Phonon anharmonicity of monoclinic zirconia and yttrium-stabilized zirconia

Inelastic neutron scattering measurements on monoclinic zirconia $({\mathrm{ZrO}}_{\text{2}})$ and 8 mol% yttrium-stabilized zirconia were performed at temperatures from 300 to $1373w\mathrm{K}$. Temperature-dependent phonon densities of states (DOS) are reported, as are Raman spectra obtained at elevated temperatures. First-principles lattice dynamics calculations with density functional theory gave total and partial phonon DOS curves and mode Grüneisen parameters. These mode Grüneisen parameters were used to predict the experimental temperature dependence of the phonon DOS with partial success. However, substantial anharmonicity was found at elevated temperatures, especially for phonon modes dominated by the motions of oxygen atoms. Yttrium-stabilized zirconia (YSZ) was somewhat more anharmonic and had a broader phonon spectrum at low temperatures, owing in part to defects in its structure. YSZ also has a larger vibrational entropy than monoclinic zirconia.

Figure 1

Intensity of ${\chi }^{\prime \prime }(Q,E)$ for (a) zirconia and (b) 8 mol% YSZ at 300 K from the time-of-flight inelastic neutron scattering measurements with background subtracted. The color scales are in log scale and with the same range. YSZ shows fewer features at low energy transfers.

Figure 2

Comparison of the Raman spectra of zirconia [red, top (773 K) and bottom (300 K)] and YSZ (black) at temperatures as labeled.

Figure 3

Temperature dependencies of fit parameters for Raman peaks, numbered as in Fig. 2. Solid black lines are for YSZ, and dashed red for ${\mathrm{ZrO}}_2$. (a) Center energy. (b) Full width at half maximum.

Figure 4

Normalized neutron-weighted phonon DOS curves of (a) zirconia, and (b) 8 mol% YSZ from inelastic neutron scattering with 163 or 175 meV incident energies at temperatures from 300 to 1373 K with background subtracted. The solid lines are the results from the MICAS furnace, dashed lines from the stick furnace. The vertical lines are aligned with peaks at 300 K.

Figure 5

Neutron-weighted phonon DOS curves of (a) zirconia, and (b) 8 mol% YSZ from inelastic neutron scattering with 90 meV incident energies at temperatures from 300 to 1373 K in the MICAS furnace with background subtracted. The lower incident energy gives better resolution than the results of Fig. 4.

Figure 6

Total and partial phonon DOS curves of (a) monoclinic, (c) tetragonal phases from first principles DFT calculations.

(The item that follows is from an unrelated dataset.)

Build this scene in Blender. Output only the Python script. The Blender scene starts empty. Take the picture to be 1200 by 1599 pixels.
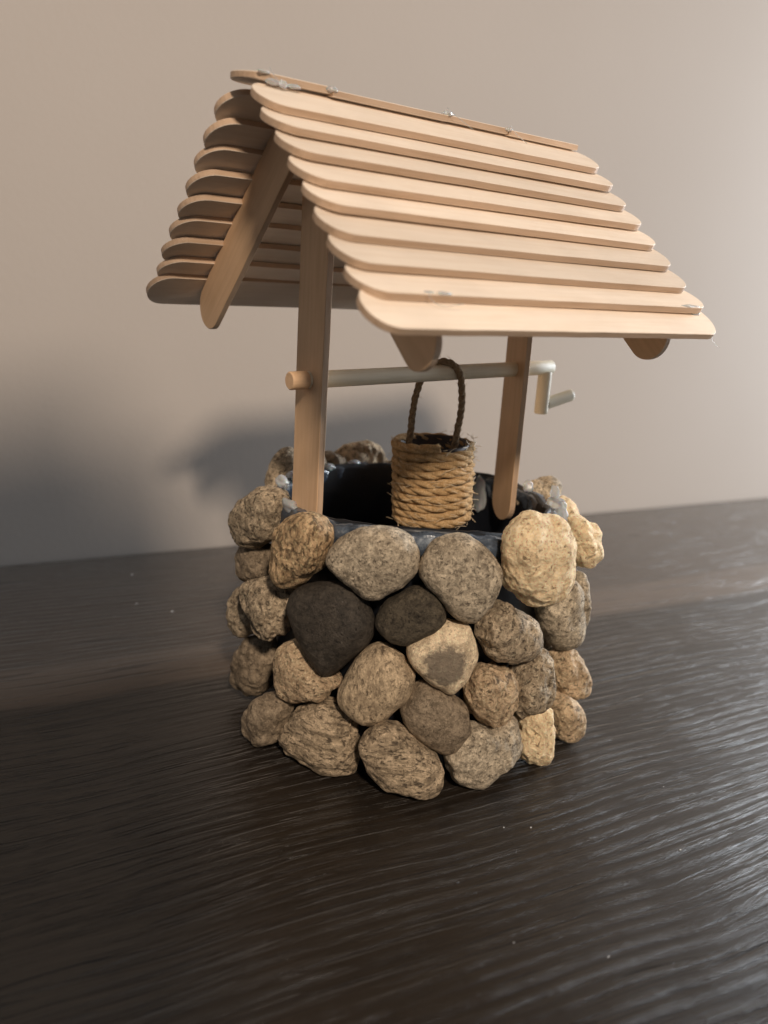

The thick gray lines are the phonon DOS with proper neutron weighting and ARCS instrument resolution at 163 meV incident energy. They are compared with the results from neutron experiments on monoclinic zirconia (b), on YSZ (d) at 300 K on the right.

Figure 7

Grüneisen parameters for monoclinic and tetragonal phases calculated from first-principles and finite displacement methods. The energy-dependent averages are shown as solid lines.

Figure 8

Experimental phonon DOS curves of (a) monoclinic zirconia and (b) tetragonal YSZ compared with the QHA model calculations described in the text. Predictions with mode Grüneisen parameters for both the monoclinic and tetragonal materials are shown in panel b.

Figure 9

The approximate difference between phonon entropies of YSZ and monoclinic zirconia, $\Delta S=S_{\mathrm{YSZ}}-S_{\mathrm{mono}}$, corrected approximately for neutron weighting.